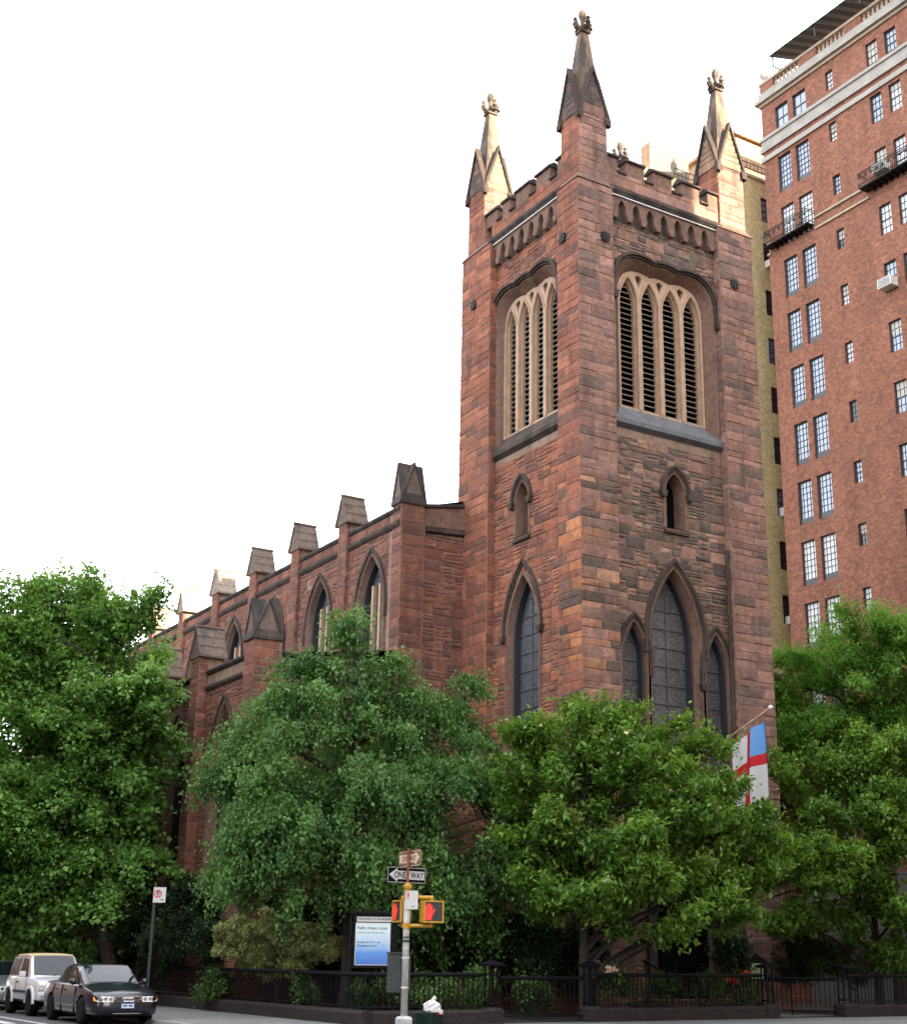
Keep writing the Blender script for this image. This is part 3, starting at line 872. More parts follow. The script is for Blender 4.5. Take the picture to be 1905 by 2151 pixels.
def saddle_cap(xa, xb, yc, ze, zr, half, mat, parent):
    """gabled buttress head with stepped stone slopes, ridge across the wall"""
    m_ = MB()
    fnx = lambda u, v, w: (w, yc + u, v)
    m_.prism([(-half + 0.06, ze - 0.05), (half - 0.06, ze - 0.05), (half - 0.08, ze + 0.02), (0, zr - 0.1), (-half + 0.08, ze + 0.02)], fnx, xa + 0.05, xb - 0.05)
    n = 3
    for s in (-1, 1):
        for k in range(n):
            t0, t1 = k / n, (k + 1) / n + 0.06
            u0, z0 = s * half * (1 - t0) * 1.02, ze - 0.06 + (zr - ze) * t0
            u1, z1 = s * half * (1 - min(1, t1)), ze - 0.06 + (zr - ze) * min(1, t1)
            m_.prism([(u0 + s * 0.03, z0 - 0.01), (u0 + s * 0.03, z0 + 0.07), (u1, z1 + 0.05), (u1, z1 - 0.03)], fnx, xa, xb)
    m_.tube([(xa - 0.02, yc, zr), (xb + 0.02, yc, zr)], 0.06, 6)
    return m_.build('cap', mat, parent)

def wall_buttress(xw, xo, yc, hw, z1, pal, cap_mat, xin):
    m_ = MB().box(xo, xin, yc - hw, yc + hw, 0 if xo < -6 else 10.0, z1)
    root = m_.build('buttress', M['mortar'], church)
    z0 = 0 if xo < -6 else 11.0
    masonry(FL(xo), yc - hw, yc + hw, z0, z1, pal, 'ashlar', rough=0.014)
    masonry(FR(yc - hw), xo, xw, z0, z1, pal, 'ashlar', rough=0.012)
    saddle_cap(xo - 0.1, xin + 0.05, yc, z1 + 0.02, z1 + 1.12, hw + 0.13, cap_mat, root)
    return root
for k, yc in enumerate(CB):
    wall_buttress(CX, CX - 0.16, yc, 0.33, 17.2, PAL_N, M['cap_sunlit'] if k >= 3 else M['cap_mid'], -1.95)  # far caps take a paler stone: sunlight put into their colour

def cross_cap(x0, x1, y0, y1, ze, za, parent):
    cx_, cy_ = (x0 + x1) / 2, (y0 + y1) / 2; h, hy = (x1 - x0) / 2, (y1 - y0) / 2
    g = MB(); cp = MB()
    for ax in (0, 1):
        hh, oo = (h, hy) if ax == 0 else (hy, h)
        if ax == 0: fn = lambda u, v, w: (cx_ + u, cy_ + w, v)
        else: fn = lambda u, v, w: (cx_ + w, cy_ + u, v)
        g.prism([(-hh + 0.02, ze), (hh - 0.02, ze), (0, za - 0.12)], fn, -oo, oo)
        for t in (-1, 1):
            cp.prism([(0, za), (t * (hh + 0.08), ze - 0.10), (t * (hh + 0.08), ze - 0.20), (t * (hh + 0.0), ze - 0.08), (0, za - 0.12)], fn, -oo - 0.05, oo + 0.05)
    g.build('gablet', M['cap_mid'], parent); cp.build('cap', M['cap_dark'], parent)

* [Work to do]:
Repeat the data exactly, dropping every picture it holds.

* [Reply]:
Keep writing the Blender script for this image. This is part 3, starting at line 872. More parts follow. The script is for Blender 4.5. Take the picture to be 1905 by 2151 pixels.
def saddle_cap(xa, xb, yc, ze, zr, half, mat, parent):
    """gabled buttress head with stepped stone slopes, ridge across the wall"""
    m_ = MB()
    fnx = lambda u, v, w: (w, yc + u, v)
    m_.prism([(-half + 0.06, ze - 0.05), (half - 0.06, ze - 0.05), (half - 0.08, ze + 0.02), (0, zr - 0.1), (-half + 0.08, ze + 0.02)], fnx, xa + 0.05, xb - 0.05)
    n = 3
    for s in (-1, 1):
        for k in range(n):
            t0, t1 = k / n, (k + 1) / n + 0.06
            u0, z0 = s * half * (1 - t0) * 1.02, ze - 0.06 + (zr - ze) * t0
            u1, z1 = s * half * (1 - min(1, t1)), ze - 0.06 + (zr - ze) * min(1, t1)
            m_.prism([(u0 + s * 0.03, z0 - 0.01), (u0 + s * 0.03, z0 + 0.07), (u1, z1 + 0.05), (u1, z1 - 0.03)], fnx, xa, xb)
    m_.tube([(xa - 0.02, yc, zr), (xb + 0.02, yc, zr)], 0.06, 6)
    return m_.build('cap', mat, parent)

def wall_buttress(xw, xo, yc, hw, z1, pal, cap_mat, xin):
    m_ = MB().box(xo, xin, yc - hw, yc + hw, 0 if xo < -6 else 10.0, z1)
    root = m_.build('buttress', M['mortar'], church)
    z0 = 0 if xo < -6 else 11.0
    masonry(FL(xo), yc - hw, yc + hw, z0, z1, pal, 'ashlar', rough=0.014)
    masonry(FR(yc - hw), xo, xw, z0, z1, pal, 'ashlar', rough=0.012)
    saddle_cap(xo - 0.1, xin + 0.05, yc, z1 + 0.02, z1 + 1.12, hw + 0.13, cap_mat, root)
    return root
for k, yc in enumerate(CB):
    wall_buttress(CX, CX - 0.16, yc, 0.33, 17.2, PAL_N, M['cap_sunlit'] if k >= 3 else M['cap_mid'], -1.95)  # far caps take a paler stone: sunlight put into their colour

def cross_cap(x0, x1, y0, y1, ze, za, parent):
    cx_, cy_ = (x0 + x1) / 2, (y0 + y1) / 2; h, hy = (x1 - x0) / 2, (y1 - y0) / 2
    g = MB(); cp = MB()
    for ax in (0, 1):
        hh, oo = (h, hy) if ax == 0 else (hy, h)
        if ax == 0: fn = lambda u, v, w: (cx_ + u, cy_ + w, v)
        else: fn = lambda u, v, w: (cx_ + w, cy_ + u, v)
        g.prism([(-hh + 0.02, ze), (hh - 0.02, ze), (0, za - 0.12)], fn, -oo, oo)
        for t in (-1, 1):
            cp.prism([(0, za), (t * (hh + 0.08), ze - 0.10), (t * (hh + 0.08), ze - 0.20), (t * (hh + 0.0), ze - 0.08), (0, za - 0.12)], fn, -oo - 0.05, oo + 0.05)
    g.build('gablet', M['cap_mid'], parent); cp.build('cap', M['cap_dark'], parent)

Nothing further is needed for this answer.